Evaluating Short-Term Forecasting of Multiple Time Series in IoT Environments
This work addresses forecasting challenges for resource-constrained IoT applications, but it is incremental as it focuses on evaluation and protocol design rather than introducing new methods.
The paper tackles short-term forecasting for multiple time series in IoT environments with limited data due to low sampling frequencies, evaluating various models on five real-world datasets to assess accuracy under highly underdetermined conditions.
Modern Internet of Things (IoT) environments are monitored via a large number of IoT enabled sensing devices, with the data acquisition and processing infrastructure setting restrictions in terms of computational power and energy resources. To alleviate this issue, sensors are often configured to operate at relatively low sampling frequencies, yielding a reduced set of observations.

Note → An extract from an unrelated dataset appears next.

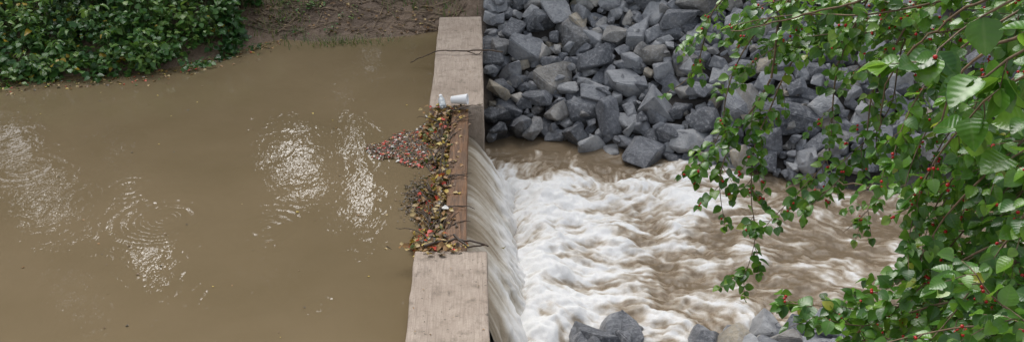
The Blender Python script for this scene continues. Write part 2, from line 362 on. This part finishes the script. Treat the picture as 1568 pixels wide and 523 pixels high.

Nevertheless, this can hamper dramatically subsequent decision-making, such as forecasting. To address this problem, in this work we evaluate short-term forecasting in highly underdetermined cases, i.e., the number of sensor streams is much higher than the number of observations. Several statistical, machine learning and neural network-based models are thoroughly examined with respect to the resulting forecasting accuracy on five different real-world datasets. The focus is given on a unified experimental protocol especially designed for short-term prediction of multiple time series at the IoT edge. The proposed framework can be considered as an important step towards establishing a solid forecasting strategy in resource constrained IoT applications.